* WHAT IS REQUIRED
Go through the records underneath and write each one out again exactly.

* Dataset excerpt
--- START ---

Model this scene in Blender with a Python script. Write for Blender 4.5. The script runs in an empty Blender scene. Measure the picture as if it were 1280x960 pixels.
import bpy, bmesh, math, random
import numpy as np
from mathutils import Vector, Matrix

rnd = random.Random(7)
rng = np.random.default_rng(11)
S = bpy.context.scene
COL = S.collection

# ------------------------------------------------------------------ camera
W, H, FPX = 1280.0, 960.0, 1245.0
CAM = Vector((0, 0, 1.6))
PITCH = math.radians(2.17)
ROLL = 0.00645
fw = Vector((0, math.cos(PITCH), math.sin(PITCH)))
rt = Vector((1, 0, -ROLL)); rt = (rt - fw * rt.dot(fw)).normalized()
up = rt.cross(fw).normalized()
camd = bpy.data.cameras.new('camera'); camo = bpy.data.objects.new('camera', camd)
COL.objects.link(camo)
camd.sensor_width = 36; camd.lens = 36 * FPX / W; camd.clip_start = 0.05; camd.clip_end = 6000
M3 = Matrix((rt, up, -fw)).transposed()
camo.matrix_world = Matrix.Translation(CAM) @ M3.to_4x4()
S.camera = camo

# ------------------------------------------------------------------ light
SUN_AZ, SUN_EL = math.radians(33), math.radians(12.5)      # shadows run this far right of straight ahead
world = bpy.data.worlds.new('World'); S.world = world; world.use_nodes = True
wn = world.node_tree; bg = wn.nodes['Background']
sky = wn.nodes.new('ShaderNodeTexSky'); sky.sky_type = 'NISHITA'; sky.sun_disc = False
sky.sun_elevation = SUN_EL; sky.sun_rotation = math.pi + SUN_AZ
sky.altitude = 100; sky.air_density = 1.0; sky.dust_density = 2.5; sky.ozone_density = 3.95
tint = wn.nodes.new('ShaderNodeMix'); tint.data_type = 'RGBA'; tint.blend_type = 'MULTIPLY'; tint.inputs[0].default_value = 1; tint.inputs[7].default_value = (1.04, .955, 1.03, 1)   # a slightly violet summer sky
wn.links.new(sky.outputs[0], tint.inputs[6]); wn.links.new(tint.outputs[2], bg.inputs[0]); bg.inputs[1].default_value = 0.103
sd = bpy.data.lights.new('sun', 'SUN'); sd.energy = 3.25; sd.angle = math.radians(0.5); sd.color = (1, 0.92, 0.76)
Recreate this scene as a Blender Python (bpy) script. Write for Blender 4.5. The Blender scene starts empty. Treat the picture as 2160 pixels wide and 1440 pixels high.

--- END ---

* COMPLETE RESPONSE
Model this scene in Blender with a Python script. Write for Blender 4.5. The script runs in an empty Blender scene. Measure the picture as if it were 1280x960 pixels.
import bpy, bmesh, math, random
import numpy as np
from mathutils import Vector, Matrix

rnd = random.Random(7)
rng = np.random.default_rng(11)
S = bpy.context.scene
COL = S.collection

# ------------------------------------------------------------------ camera
W, H, FPX = 1280.0, 960.0, 1245.0
CAM = Vector((0, 0, 1.6))
PITCH = math.radians(2.17)
ROLL = 0.00645
fw = Vector((0, math.cos(PITCH), math.sin(PITCH)))
rt = Vector((1, 0, -ROLL)); rt = (rt - fw * rt.dot(fw)).normalized()
up = rt.cross(fw).normalized()
camd = bpy.data.cameras.new('camera'); camo = bpy.data.objects.new('camera', camd)
COL.objects.link(camo)
camd.sensor_width = 36; camd.lens = 36 * FPX / W; camd.clip_start = 0.05; camd.clip_end = 6000
M3 = Matrix((rt, up, -fw)).transposed()
camo.matrix_world = Matrix.Translation(CAM) @ M3.to_4x4()
S.camera = camo

# ------------------------------------------------------------------ light
SUN_AZ, SUN_EL = math.radians(33), math.radians(12.5)      # shadows run this far right of straight ahead
world = bpy.data.worlds.new('World'); S.world = world; world.use_nodes = True
wn = world.node_tree; bg = wn.nodes['Background']
sky = wn.nodes.new('ShaderNodeTexSky'); sky.sky_type = 'NISHITA'; sky.sun_disc = False
sky.sun_elevation = SUN_EL; sky.sun_rotation = math.pi + SUN_AZ
sky.altitude = 100; sky.air_density = 1.0; sky.dust_density = 2.5; sky.ozone_density = 3.95
tint = wn.nodes.new('ShaderNodeMix'); tint.data_type = 'RGBA'; tint.blend_type = 'MULTIPLY'; tint.inputs[0].default_value = 1; tint.inputs[7].default_value = (1.04, .955, 1.03, 1)   # a slightly violet summer sky
wn.links.new(sky.outputs[0], tint.inputs[6]); wn.links.new(tint.outputs[2], bg.inputs[0]); bg.inputs[1].default_value = 0.103
sd = bpy.data.lights.new('sun', 'SUN'); sd.energy = 3.25; sd.angle = math.radians(0.5); sd.color = (1, 0.92, 0.76)
Recreate this scene as a Blender Python (bpy) script. Write for Blender 4.5. The Blender scene starts empty. Treat the picture as 2160 pixels wide and 1440 pixels high.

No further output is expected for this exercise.